Dirvish creates a new directory every time it is called. It internally uses rsync for copying data, creates hard links for files that have not changed and copies those that have.

Normally, from Linux to Linux, it uses rsync over ssh where rsync is running on both sides of the connection so for those files that already exist, only a checksum is transferred which is pretty much instant even for large files.

When used on a Samba share, there is no rsync on the other computer so does rsync still provide any advantage over plain copy where network traffic is concerned?

Why use rsync instead of cp?
First, I wanted to quote Tim Morgan, who wrote three arguments on his blog post a few years ago, favoring rsync over cp:

  • It can be canceled in the middle, and resumed later.
  • It can show a progress bar that (while not perfect) is great for large files or lots of files.
  • It will only copy the changed files and won’t clobber already existing directories of files at the target.

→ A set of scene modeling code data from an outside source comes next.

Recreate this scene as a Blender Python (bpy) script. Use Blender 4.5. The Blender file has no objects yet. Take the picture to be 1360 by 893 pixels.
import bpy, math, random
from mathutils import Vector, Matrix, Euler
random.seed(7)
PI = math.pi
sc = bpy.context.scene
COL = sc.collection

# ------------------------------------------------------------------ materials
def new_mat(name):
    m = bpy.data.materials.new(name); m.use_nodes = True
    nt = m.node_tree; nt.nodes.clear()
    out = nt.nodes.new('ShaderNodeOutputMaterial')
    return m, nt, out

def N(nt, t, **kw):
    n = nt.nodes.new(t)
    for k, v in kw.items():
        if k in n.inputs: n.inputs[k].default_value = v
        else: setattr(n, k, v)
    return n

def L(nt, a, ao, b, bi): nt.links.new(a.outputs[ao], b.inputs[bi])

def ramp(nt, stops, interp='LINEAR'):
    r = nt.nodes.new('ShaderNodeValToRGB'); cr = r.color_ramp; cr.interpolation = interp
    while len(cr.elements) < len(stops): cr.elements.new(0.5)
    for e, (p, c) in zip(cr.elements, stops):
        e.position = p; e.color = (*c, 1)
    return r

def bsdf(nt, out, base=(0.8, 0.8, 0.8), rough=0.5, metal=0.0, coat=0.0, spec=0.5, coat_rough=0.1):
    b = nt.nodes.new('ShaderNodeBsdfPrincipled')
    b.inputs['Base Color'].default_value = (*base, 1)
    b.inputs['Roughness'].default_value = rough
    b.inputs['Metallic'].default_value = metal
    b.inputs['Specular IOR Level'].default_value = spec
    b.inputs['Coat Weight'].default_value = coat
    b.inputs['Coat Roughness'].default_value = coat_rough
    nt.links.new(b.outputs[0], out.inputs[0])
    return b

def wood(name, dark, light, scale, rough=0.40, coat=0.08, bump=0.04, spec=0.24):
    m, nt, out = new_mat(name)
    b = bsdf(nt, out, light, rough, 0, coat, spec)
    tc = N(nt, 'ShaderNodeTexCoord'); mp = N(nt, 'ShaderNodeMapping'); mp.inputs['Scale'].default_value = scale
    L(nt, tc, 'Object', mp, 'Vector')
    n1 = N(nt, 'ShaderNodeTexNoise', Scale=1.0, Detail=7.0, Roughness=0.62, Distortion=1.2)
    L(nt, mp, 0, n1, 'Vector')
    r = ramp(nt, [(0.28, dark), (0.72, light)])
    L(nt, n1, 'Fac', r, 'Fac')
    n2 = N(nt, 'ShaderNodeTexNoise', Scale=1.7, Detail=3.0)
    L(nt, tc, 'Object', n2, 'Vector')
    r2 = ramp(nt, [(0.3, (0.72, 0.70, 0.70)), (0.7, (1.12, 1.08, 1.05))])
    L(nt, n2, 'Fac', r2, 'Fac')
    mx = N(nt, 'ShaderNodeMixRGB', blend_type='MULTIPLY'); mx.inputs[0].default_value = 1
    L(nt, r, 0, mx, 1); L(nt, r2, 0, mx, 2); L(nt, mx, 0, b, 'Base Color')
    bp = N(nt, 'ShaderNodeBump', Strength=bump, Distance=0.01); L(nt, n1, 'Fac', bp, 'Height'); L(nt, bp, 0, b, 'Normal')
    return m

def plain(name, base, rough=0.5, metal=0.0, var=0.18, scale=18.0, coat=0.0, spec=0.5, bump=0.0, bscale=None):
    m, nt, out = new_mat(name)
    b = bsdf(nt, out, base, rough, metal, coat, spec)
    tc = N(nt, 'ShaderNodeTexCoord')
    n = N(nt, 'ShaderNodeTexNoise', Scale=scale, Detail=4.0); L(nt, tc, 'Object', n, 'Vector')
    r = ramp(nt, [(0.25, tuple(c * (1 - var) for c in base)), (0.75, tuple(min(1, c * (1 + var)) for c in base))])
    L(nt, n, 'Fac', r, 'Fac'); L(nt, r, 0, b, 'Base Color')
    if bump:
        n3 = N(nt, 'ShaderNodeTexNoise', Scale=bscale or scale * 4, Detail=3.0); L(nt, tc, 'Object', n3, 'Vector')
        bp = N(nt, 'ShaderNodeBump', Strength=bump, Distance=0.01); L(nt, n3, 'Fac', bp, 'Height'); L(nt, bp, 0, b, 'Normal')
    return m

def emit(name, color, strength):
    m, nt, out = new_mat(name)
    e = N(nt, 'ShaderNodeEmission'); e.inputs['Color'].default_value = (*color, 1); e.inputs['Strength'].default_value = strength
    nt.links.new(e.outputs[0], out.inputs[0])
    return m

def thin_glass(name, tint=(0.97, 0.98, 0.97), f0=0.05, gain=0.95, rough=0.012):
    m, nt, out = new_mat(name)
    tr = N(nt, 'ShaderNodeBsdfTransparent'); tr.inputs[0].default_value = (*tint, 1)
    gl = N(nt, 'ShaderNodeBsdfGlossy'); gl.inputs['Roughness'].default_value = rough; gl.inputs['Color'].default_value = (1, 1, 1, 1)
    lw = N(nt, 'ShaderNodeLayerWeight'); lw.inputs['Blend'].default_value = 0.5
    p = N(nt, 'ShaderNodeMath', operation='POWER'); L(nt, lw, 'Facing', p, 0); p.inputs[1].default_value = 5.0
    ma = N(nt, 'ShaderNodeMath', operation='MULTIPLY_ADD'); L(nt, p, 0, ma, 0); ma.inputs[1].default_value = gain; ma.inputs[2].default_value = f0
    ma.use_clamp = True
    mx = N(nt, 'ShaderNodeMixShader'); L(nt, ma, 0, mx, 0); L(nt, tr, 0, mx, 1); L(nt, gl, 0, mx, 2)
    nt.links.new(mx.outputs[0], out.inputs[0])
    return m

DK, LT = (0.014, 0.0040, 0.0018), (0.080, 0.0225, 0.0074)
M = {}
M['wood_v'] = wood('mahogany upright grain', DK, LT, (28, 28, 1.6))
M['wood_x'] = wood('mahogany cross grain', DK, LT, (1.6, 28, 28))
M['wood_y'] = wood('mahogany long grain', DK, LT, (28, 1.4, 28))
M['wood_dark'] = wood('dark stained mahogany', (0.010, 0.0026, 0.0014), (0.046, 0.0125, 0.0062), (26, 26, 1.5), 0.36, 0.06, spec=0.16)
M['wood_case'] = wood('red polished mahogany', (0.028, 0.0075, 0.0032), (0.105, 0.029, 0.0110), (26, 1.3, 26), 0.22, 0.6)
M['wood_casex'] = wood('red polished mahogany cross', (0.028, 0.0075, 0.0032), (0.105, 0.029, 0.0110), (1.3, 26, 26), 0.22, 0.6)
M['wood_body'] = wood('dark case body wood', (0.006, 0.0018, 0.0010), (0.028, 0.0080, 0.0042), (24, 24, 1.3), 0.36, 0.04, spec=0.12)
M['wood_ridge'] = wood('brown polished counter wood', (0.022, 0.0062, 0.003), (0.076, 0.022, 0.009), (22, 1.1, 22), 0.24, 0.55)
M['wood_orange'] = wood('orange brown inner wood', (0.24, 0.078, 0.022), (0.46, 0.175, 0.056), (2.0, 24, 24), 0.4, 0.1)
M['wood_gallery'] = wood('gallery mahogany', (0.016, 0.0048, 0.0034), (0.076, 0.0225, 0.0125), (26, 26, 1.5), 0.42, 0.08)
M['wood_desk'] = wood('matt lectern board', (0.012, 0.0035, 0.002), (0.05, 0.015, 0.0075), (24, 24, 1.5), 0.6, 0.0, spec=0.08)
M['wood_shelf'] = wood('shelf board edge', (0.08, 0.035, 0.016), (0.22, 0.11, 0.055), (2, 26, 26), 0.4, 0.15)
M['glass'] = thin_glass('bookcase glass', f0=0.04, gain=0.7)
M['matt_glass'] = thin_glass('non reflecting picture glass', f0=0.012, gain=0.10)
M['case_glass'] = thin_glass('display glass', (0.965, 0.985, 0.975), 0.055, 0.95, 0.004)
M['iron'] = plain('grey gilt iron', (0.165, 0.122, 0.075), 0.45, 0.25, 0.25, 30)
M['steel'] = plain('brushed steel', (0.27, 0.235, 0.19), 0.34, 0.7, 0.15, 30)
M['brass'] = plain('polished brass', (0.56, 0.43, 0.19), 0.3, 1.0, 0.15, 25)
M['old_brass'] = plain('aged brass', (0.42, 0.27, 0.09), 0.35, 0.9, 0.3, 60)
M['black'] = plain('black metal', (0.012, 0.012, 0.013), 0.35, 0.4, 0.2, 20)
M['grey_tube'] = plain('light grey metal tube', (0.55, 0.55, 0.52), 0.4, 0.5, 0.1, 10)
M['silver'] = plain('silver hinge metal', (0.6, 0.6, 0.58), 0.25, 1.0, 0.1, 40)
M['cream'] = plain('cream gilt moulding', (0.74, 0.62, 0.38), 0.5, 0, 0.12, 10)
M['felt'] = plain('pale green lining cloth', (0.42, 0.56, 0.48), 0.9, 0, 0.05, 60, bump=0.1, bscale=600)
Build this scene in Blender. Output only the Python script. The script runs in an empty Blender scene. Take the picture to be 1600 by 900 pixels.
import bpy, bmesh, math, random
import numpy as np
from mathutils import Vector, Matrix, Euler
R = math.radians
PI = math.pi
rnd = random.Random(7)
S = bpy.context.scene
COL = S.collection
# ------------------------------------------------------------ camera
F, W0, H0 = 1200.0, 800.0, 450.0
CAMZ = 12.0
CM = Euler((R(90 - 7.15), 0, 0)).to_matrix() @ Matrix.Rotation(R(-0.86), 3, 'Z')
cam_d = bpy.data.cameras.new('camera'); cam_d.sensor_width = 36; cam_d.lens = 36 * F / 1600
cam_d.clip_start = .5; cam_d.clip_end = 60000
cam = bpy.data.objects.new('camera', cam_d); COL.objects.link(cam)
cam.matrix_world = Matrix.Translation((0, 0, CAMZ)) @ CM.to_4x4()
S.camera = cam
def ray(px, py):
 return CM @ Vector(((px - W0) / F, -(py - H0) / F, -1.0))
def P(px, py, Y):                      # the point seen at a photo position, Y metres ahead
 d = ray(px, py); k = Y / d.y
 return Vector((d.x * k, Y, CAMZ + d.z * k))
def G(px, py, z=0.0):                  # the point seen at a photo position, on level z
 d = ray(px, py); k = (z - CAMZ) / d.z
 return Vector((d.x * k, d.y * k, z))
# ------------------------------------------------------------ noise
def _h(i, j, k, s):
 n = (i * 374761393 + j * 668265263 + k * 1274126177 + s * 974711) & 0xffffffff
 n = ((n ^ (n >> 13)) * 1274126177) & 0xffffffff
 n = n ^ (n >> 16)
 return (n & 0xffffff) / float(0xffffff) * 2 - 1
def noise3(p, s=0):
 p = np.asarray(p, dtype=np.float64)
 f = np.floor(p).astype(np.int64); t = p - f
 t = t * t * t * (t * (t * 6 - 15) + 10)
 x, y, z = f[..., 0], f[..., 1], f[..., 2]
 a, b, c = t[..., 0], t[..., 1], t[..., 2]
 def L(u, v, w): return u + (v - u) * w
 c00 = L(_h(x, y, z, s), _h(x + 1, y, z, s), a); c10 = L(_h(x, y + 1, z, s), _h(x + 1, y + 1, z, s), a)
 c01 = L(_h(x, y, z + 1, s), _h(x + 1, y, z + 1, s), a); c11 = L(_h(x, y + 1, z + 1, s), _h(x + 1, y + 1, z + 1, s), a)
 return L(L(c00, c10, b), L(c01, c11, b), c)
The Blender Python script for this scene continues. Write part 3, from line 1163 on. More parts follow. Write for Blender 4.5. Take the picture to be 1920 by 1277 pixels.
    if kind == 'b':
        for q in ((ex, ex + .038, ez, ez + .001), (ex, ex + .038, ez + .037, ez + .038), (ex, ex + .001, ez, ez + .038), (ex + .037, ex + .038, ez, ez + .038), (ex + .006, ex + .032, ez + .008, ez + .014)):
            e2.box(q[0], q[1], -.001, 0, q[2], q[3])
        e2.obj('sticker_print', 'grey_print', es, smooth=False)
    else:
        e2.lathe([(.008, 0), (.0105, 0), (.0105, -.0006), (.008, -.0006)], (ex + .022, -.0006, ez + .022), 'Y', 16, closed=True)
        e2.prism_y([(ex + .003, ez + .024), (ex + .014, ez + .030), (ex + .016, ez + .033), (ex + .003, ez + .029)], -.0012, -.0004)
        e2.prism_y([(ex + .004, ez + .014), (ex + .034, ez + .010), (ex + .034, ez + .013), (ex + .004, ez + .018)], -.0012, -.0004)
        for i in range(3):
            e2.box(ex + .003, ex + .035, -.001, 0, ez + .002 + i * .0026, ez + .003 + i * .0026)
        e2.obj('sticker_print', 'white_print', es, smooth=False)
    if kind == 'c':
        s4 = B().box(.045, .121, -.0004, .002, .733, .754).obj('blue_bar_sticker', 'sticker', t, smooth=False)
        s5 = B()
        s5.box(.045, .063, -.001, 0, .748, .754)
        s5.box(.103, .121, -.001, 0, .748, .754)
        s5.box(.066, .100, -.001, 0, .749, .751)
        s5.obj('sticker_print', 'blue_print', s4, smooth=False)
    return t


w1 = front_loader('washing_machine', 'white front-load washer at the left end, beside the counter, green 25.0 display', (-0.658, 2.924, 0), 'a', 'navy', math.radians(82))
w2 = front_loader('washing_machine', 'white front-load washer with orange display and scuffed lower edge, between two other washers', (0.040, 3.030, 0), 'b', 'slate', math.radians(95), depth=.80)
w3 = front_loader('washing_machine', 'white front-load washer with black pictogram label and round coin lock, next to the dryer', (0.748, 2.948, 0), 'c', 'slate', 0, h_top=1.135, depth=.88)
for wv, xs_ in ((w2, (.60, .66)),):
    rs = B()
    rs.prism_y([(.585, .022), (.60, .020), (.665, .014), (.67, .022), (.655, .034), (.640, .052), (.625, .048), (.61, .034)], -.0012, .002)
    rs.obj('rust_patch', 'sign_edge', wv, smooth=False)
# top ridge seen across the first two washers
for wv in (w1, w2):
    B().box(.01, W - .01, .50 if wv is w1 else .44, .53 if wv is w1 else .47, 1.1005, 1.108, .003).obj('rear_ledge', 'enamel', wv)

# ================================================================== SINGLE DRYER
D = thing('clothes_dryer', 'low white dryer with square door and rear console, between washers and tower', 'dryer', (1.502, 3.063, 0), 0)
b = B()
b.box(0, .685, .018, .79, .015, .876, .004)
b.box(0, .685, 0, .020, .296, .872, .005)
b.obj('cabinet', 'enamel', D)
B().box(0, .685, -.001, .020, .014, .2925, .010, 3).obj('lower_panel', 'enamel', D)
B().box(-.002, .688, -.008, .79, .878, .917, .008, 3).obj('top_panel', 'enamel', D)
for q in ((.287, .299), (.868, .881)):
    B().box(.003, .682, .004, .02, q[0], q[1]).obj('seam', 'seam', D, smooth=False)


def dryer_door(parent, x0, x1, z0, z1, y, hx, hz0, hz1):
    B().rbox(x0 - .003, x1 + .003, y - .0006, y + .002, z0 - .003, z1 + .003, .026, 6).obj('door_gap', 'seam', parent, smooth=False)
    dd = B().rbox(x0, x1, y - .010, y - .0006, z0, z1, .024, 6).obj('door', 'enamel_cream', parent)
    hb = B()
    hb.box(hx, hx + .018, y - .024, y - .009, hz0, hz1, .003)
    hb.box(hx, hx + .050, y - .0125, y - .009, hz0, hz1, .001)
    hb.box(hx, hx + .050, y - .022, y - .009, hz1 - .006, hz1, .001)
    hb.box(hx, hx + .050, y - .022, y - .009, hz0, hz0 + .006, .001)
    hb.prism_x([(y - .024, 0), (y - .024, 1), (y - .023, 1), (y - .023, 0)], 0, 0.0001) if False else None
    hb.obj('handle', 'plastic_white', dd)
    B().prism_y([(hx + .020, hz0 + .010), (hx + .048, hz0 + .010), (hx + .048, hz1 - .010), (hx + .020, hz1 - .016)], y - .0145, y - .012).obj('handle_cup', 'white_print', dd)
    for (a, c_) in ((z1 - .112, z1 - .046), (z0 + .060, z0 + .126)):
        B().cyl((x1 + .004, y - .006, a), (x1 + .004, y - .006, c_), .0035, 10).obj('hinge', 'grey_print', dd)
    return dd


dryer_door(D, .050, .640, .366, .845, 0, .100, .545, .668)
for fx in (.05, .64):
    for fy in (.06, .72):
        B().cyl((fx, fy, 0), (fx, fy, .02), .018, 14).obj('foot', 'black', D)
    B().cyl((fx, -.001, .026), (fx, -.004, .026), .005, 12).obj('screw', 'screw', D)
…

rsync uses by default less traffic than cp, even on samba shares
In terms of network traffic, cp always copies the file contents, while rsync doesn't. The default behavior of rsync (see man page) is that it checks the file size and modification date/time. If those two attributes are the same, rsync assumes that the file is unaltered. This also works on Samba shares. This behavior can be changed using the -c or --checksum flag, which forces rsync to always do the check based on the checksum.

rsync -c uses (a little bit) more traffic
If you use the -c flag with rsync, there is the overhead of sending the filelist, which rsync does, but cp doesn't, so I think (not tested) rsync had a (very!) little bit more overhead than cp if rsync is used with the -c flag.